In the heart of China’s burgeoning electric vehicle (EV) industry, a groundbreaking study is set to redefine how cities plan for the future of EV charging infrastructure. Led by Hong Yuan of Chongqing University’s School of Management Science and Real Estate, the research published in the journal *Advances in Applied Energy* (translated as *Progress in Applied Energy*) offers a novel, demand-driven approach to optimizing city-scale capacity allocation for EV charging.
The study, which focuses on Chongqing—a city with a robust industrial base and supportive policies for EVs—provides a multi-objective planning model that could revolutionize how urban areas prepare for the low-carbon transition. “Our model employs a bottom-up approach to estimate charging demand, differentiating between battery electric vehicles (BEVs), extended-range electric vehicles (EREVs), and plug-in hybrid electric vehicles (PHEVs),” Yuan explains. This granular approach allows for more precise and efficient planning, ensuring that charging infrastructure meets real-world demand.
Between 2022 and 2024, Chongqing saw a significant rise in EV electricity consumption, from 18.9 gigawatt-hours (GWh) to 57.5 GWh, with associated carbon emissions increasing from 9.9 kilotons of carbon dioxide (ktCO2) to 30 ktCO2. The city also installed 181,622 additional charging piles during this period, with the fastest growth observed in Yubei district. This growth reflects a strategic, demand-responsive approach that prioritizes areas with higher population density, higher income levels, and adequate land availability for pile deployment.

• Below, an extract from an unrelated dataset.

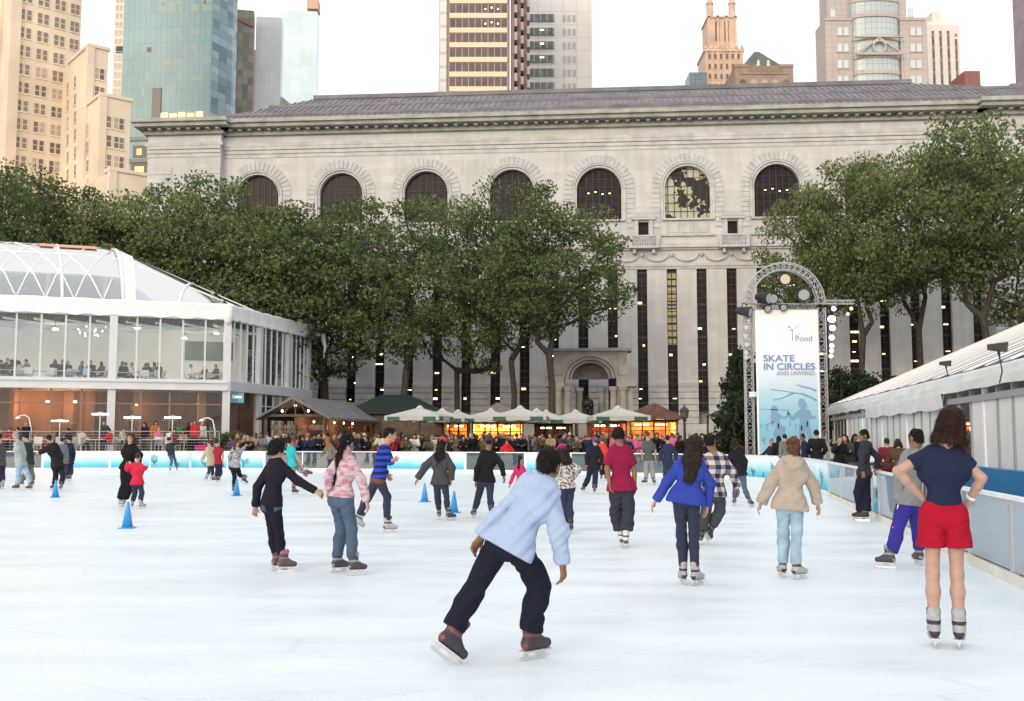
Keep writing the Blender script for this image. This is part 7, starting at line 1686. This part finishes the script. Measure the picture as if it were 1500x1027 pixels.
SK('woman in grey knitted top and black trousers behind a blue cone, kicking one foot back', dict(top=tweed, bot=cl('black_slim',(0.012,0.012,0.02)), leg='skinny', tt=.018, hem=.04, hair='pony', hc='brown', boot='dark', skin='light', fem=1, hlen=.2),
   H=1.64, h=15, head=(346.5,648), sh=(346,657), pel=(343.5,683), arms=(((338,668),(337,678)),((354,662),(358,655))), legs=(((343,699),(342,712)),((350,695),(357,701))), ground=(723,None), lift=(0,.2), pitch=(0,30), fh=(0,60))
SK('woman in olive brown jacket at the barrier left of the striped sweater man', dict(top=cl('olive',(0.17,0.14,0.10)), topname='jacket', bot=cl('dark_blue_leg',(0.03,0.045,0.08)), leg='skinny', tt=.03, hem=.05, hair='long', hc='copper', hlen=.2, boot='dark', skin='light', fem=1),
   H=1.66, h=40, head=(480,643), sh=(482,651), pel=(484,671), arms=(((476,660),(470,668)),((490,660),(488,668))), legs=(((482,681),(481,688)),((487,681),(488,688))), ground=(694,694))
# --- 25.. right of centre
SK('woman in magenta beanie and white floral top, hand on hip, by the pale blue shirt', dict(top=floral, bot=denim_d, leg='skinny', tt=.022, hem=.03, hair='long', hc='dark', hlen=.16, hat=('beanie', cl('magenta',(0.42,0.03,0.14))), boot='black', skin='light', fem=1),
   H=1.58, h=-25, head=(823.5,661), sh=(826,674), pel=(829,713), arms=(((817,692),(823,705)),((846,689),(834,705))), legs=(((827,742),(829,765)),((834,742),(836,766))), ground=(781,782), adz=(0,.12))
SK('person in black jacket and purple hat skating left of the maroon tee man', dict(top=cl('black_parka',(0.016,0.016,0.022)), topname='jacket', bot=cl('navy_track',(0.018,0.02,0.045)), leg='straight', tt=.034, hem=.05, hair='short', hc='dark', hat=('beanie', cl('purple_hat',(0.09,0.08,0.28))), boot='dark', skin='light'),
   H=1.66, h=-10, head=(872,646), sh=(871,655), pel=(869,685), arms=(((860,668),(860,681)),((881,668),(881,681))), legs=(((862,700),(855,712)),((872,701),(871,713))), ground=(721,724), fh=(-20,0))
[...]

Looking ahead, the study projects that EV electricity demand in Chongqing will reach 1940 GWh by 2030, with the number of charging piles exceeding 1.4 million. Notably, charging demand from EREVs and PHEVs is expected to overtake that of BEVs later in the period. These projections highlight the need for flexible and adaptive planning models that can accommodate evolving demand patterns.
The implications for the energy sector are profound. As cities worldwide grapple with the challenges of low-carbon electrification, Yuan’s model offers a versatile tool for policymakers and energy providers. “Our planning platform is adaptable for application in cities around the world, enabling cross-regional comparisons under diverse socio-economic, geographic, and policy conditions,” Yuan notes. This adaptability is crucial for ensuring that EV infrastructure deployment is both sustainable and cost-effective.
The research not only provides a roadmap for Chongqing but also sets a precedent for other cities aiming to balance economic growth with environmental sustainability. By offering a data-driven, demand-responsive approach, the study could shape future developments in EV infrastructure planning, ensuring that cities are well-prepared for the transition to electric mobility. As the world continues to shift towards low-carbon energy systems, Yuan’s work stands as a beacon of innovation and practicality, guiding the way forward for the energy sector.